The reason for this is that love of God is the soul's health, and the soul does not have full health until love is complete. Sickness is nothing but the lack of health, and when the soul has not even a single degree of love she is dead. But when she possesses some degrees of love of God, no matter how few, she is then alive, yet very weak and infirm because of her little love. In the measure that love increases she will be healthier, and when love is perfect she will have full health.

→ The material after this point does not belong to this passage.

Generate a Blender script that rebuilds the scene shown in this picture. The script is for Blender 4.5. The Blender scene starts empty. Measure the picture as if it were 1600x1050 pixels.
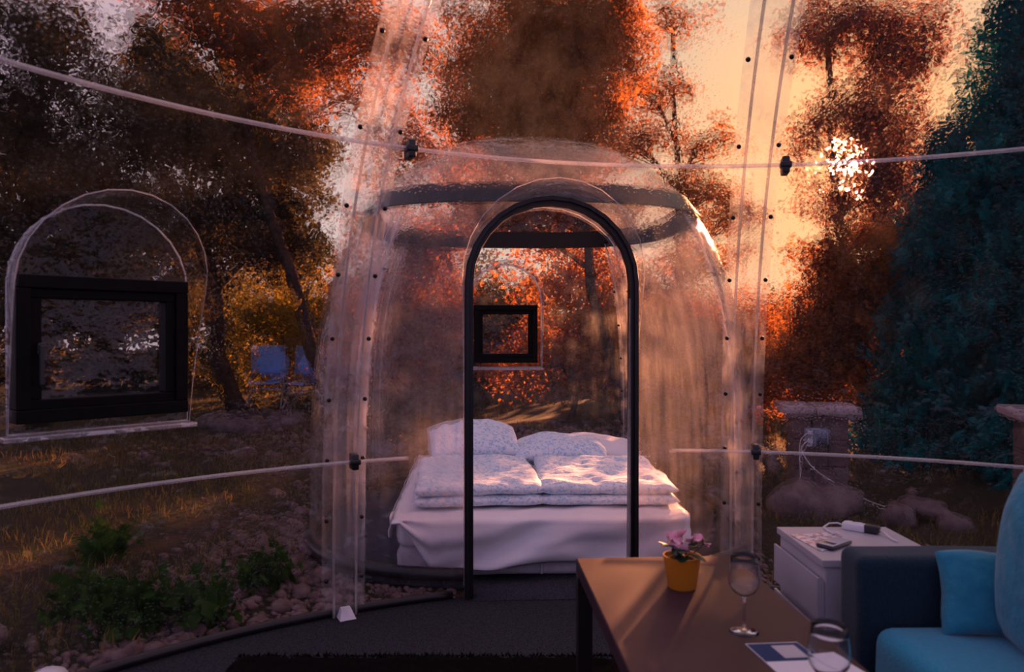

12. It should be known that love never reaches perfection until the lovers are so alike that one is transfigured in the other. And then the love is in full health. The soul experiences within herself a certain sketch of love, which is the sickness she mentions, and she desires the completion of the sketch of this image, the image of her Bridegroom, the Word, the Son of God, who, as St. Paul says, is the splendor of his glory and the image of his substance [Heb. 1:3]; for this is the image referred to in this verse and into which the soul desires to be transformed through love. As a result she says: For the sickness of love is not cured except by your very presence and image.

13. She does well to call imperfect love "sickness," for just as a sick person is too weak for work, so is the soul that is feeble in love too weak to practice heroic virtue.

14. It is also noteworthy that those who feel in themselves the sickness of love, a lack of love, show they have some love, because they are aware of what they lack through what they have. Those who do not feel this sickness show they either have no love or are perfect in love.